The paper's decision on the Rosen book makes its coverage of Klingman's journal article especially intriguing. Perhaps someone hoped a well-timed Times article would be a Saturday afternoon massacre deterring the "American Historical Review" from saying yes. That possibility seems unlikely in view of this comment in the article by the respected former supervisory archivist in charge of the Nixon tapes, Fred Graboske:

“In the history profession, you never change the original evidence; Dr. Kutler has changed the original evidence,” said Mr. Graboske, who learned of the disparities six months ago.

“I spent 12 years listening to the tapes,” he said, contending that no one could mistake the evening and morning recordings as being part of the same conversation. “I don’t know why he did it, but what he did was deliberate.”

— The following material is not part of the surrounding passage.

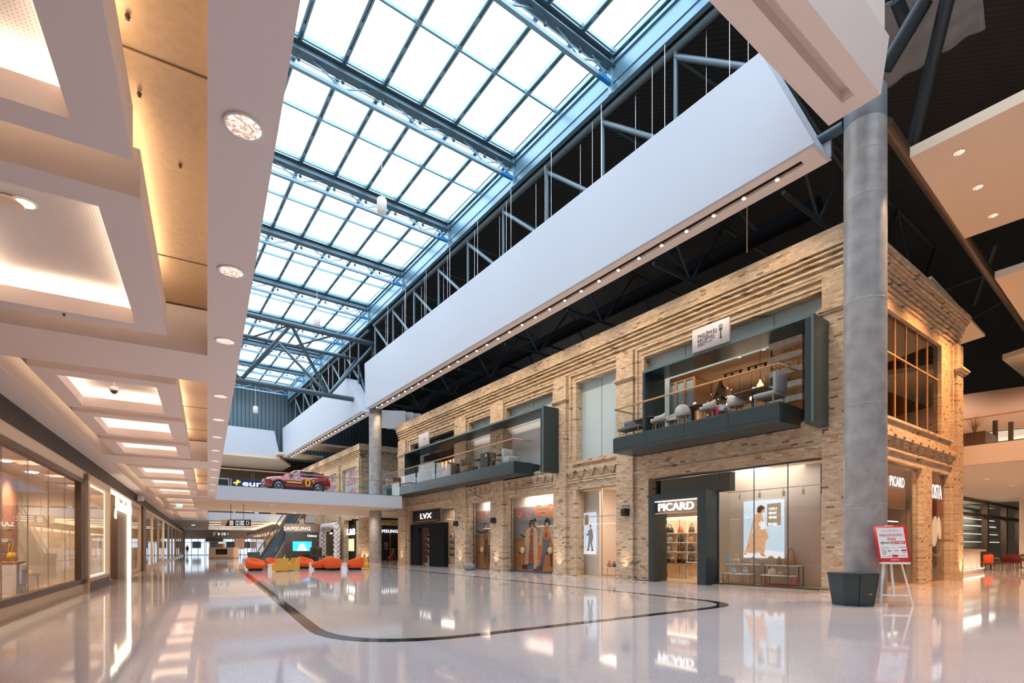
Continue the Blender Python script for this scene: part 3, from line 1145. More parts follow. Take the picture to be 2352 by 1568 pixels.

He added: “I did work with Stanley. I’m sorry that it has come to this.”


Unknown said...

Anyone who takes the time to listen to the conversations, such as those posted on the Times site, and compares them to Abuse of Power, will see they don't match. How could that have happened accidentally?

Kutler has known about questions about his transcripts for more than a decade. I edited a story for The Tampa Tribune in 1998 that detailed some of these inconsistencies. Kutler tried to dismiss them by saying they couldn't have happened.

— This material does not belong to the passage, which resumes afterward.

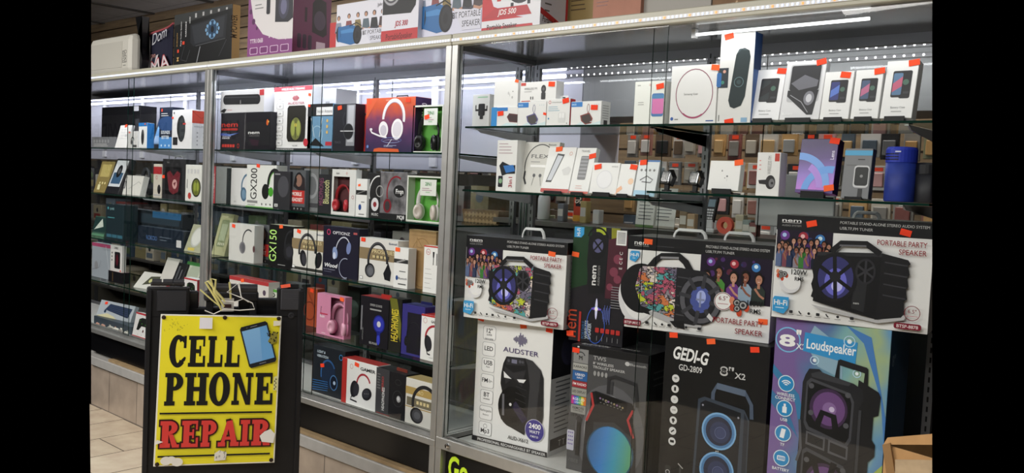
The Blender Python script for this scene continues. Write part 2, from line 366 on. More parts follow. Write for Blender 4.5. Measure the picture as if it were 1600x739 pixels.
def party(graf, model, pw='120W'):
    def f(a):
        a.rect(0, .855, 1, 1, '#17171a'); nemlogo(a, .035, .935, .035, wf=.13); a.rect(.035, .925, .165, .929, '#ccc8c8'); a.text('AUDIO SYSTEM', .035, .892, .018, '#9c9c9c', wfix=.13)
        a.text('PORTABLE STAND-ALONE STEREO AUDIO SYSTEM', .42, .945, .027, '#c9c9c9', wfix=.55); a.text('USB,TF,FM TUNER', .42, .892, .027, '#c9c9c9', wmax=.3)
        crowd(a, .005, .5, .38, .858, 7)
        a.text('PORTABLE PARTY', .965, .775, .05, '#8c1f2a', 'r', bold=.012, wfix=.30); a.text('SPEAKER', .965, .7, .05, '#8c1f2a', 'r', bold=.012, wfix=.165)
        a.ell(.12, .35, .1, '#dcdce0'); a.ell(.13, .37, .085, '#ebebec')
        trio(a, .065, .425, .045); a.text(pw, .125, .435, .05, '#1b1b1d', bold=.03, wfix=.105); a.text('RMS', .15, .375, .04, '#1b1b1d', bold=.02, wfix=.06)
        box_speaker(a, graf); hifi(a, .012, .045, .12, .21); icons(a, [.14, .2, .26, .32, .38, .45, .54], .06)
        a.ring(.905, .18, .068, .006, '#7c2230'); a.text('6.5"', .905, .18, .035, '#7c2230', 'c', bold=.01, wmax=.08); a.rect(.87, .15, .94, .156, '#b98088')
        a.rrect(.8, .03, .965, .085, '#7c1b30', .02); a.text(model, .882, .042, .03, '#ecdede', 'c', bold=.02, wmax=.14)
    return f
def party_barrel(a):
    a.rect(0, .855, 1, 1, '#17171a'); nemlogo(a, .045, .91, .05, wf=.1); a.rect(.045, .895, .15, .899, '#aaa'); a.text('PROTABLE STAND-ALONE STEREO AUDIO SYSTEM', .55, .93, .03, '#c9c9c9', wfix=.42)
    a.text('USB,TF,FM TUNER', .55, .88, .028, '#c9c9c9', wmax=.2); a.rect(.2, .905, .33, .909, '#55555a')
    crowd(a, .52, .38, .995, .86, 5, True); a.poly([(.52, .38), (.52, .6), (.66, .38)], '#e9e9e9')
    a.ell(.09, .35, .22, '#dadadd', .3); a.ell(.1, .36, .18, '#e9e9ea', .26)
    a.poly([(.1, .2), (.36, .08), (.55, .08), (.56, .14), (.3, .2)], '#b2b2b5')
    # handle, end cap, printed barrel, front ring
    a.line([(.14, .62), (.21, .76), (.25, .805), (.37, .82), (.42, .76), (.46, .66)], .07, '#1a1a1d'); a.line([(.24, .79), (.37, .80)], .022, '#8c8c90')
    a.ell(.115, .44, .24, '#18181b', .27); a.poly([(.1, .68), (.4, .70), (.4, .13), (.12, .25), (.07, .45)], GRAF); a.ring(.115, .44, .24, .05, '#18181b', ry=.27, a0=90, a1=270)
    a.poly([(.36, .7), (.56, .68), (.62, .6), (.64, .38), (.6, .18), (.5, .1), (.36, .12)], '#232327')
    a.poly([(.12, .24), (.17, .22), (.19, .16), (.13, .18)], '#18181b'); a.poly([(.33, .12), (.37, .06), (.44, .05), (.43, .14)], '#18181b')
    for q in (.6, .5, .4, .3, .2): a.line([(.37, q), (.47, q-.01)], .012, '#45454b')
    k = a.H/a.W; a.ell(.535, .38, .235, '#1d1d21', .27); a.ring(.535, .38, .22, .05, '#5b5b62', ry=.25)
    a.ell(.535, .38, .15, '#24242a', .18); a.ell(.535, .38, .11, '#4d5aa0', .14); a.ell(.54, .41, .05, '#a9b6ee', .07)
    for t in (35, 80, 125, 170):
        c, q = math.cos(math.radians(t)), math.sin(math.radians(t))
        for s in (-1, 1): a.line([(.535+s*c*.1*k, .38+s*q*.12), (.535+s*c*.235*k, .38+s*q*.27)], .04, '#3c3c42')
    a.line([(.505, .38), (.565, .38)], .02, '#8890b4'); a.line([(.535, .3), (.535, .46)], .02, '#8890b4')
    a.poly([(.6, .25), (.63, .2), (.62, .16), (.585, .21)], '#d8d8da')
    hifi(a, .02, .72, .09, .84); icons(a, [.17, .23, .28, .33, .38, .45, .54], .06); a.rrect(.0, .03, .125, .09, '#7c1b30', .01); a.text('BTSP-M101', .063, .043, .03, '#ecdede', 'c', bold=.02, wmax=.11)
    a.ell(.69, .39, .095, '#efefef'); a.ring(.69, .39, .09, .007, '#7c2230'); a.text('6.5"', .69, .4, .045, '#7c2230', 'c', bold=.01); a.rect(.655, .36, .725, .367, '#b98088')
    trio(a, .8, .36, .08); a.text('100W', .85, .37, .06, '#1b1b1d', bold=.03, wfix=.1); a.text('RMS', .87, .295, .05, '#1b1b1d', bold=.02, wfix=.07)
    a.text('PORTABLE PARTY', .96, .165, .058, '#8c1f2a', 'r', bold=.012, wfix=.33); a.text('SPEAKER', .96, .07, .058, '#8c1f2a', 'r', bold=.012, wfix=.18)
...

Both Kutler and John Dean have dealt with these questions by issuing Nixonian nondenial denials. Kutler says he doesn't work that way. Dean attacks the questioners as fringe revisionists. Apparently both think history can only mean what they want it to mean.

These questions have been a long time in coming, and it's remarkable that the Times had the courage to look into the matter and force Kutler and Dean to explain their actions. Those explanations are wanting.

Anyone who's serious about learning more about what actually happened during that time in history should examine the conversations themselves. Kutler's transcripts should be considered thoroughly discredited, as should the man himself.

horatio said...

The New York Times has also yet to review "Family of Secrets" by Russ Baker, who blows the lid off of the Watergate coverup and John Dean's true role in deposing Richard Nixon. As Baker makes clear, the Establishment, including George H.W. Bush, wanted Nixon out because he had become a danger to them. They thought they could control him, the way the conservatives in Germany thought they could control Hitler. But Nixon, once he won, had no further use for them. In fact, his domestic policies were to the left of those of the Democrats. (He supported National Health Insurance while Ted Kennedy opposed it.) He had to go, and they made sure he went. John Dean was a player in this and he was rewarded with a successful career as an investment banker when it was all over and Nixon was gone. I strongly urge everyone to read "Family of Secrets." You won't be disappointed.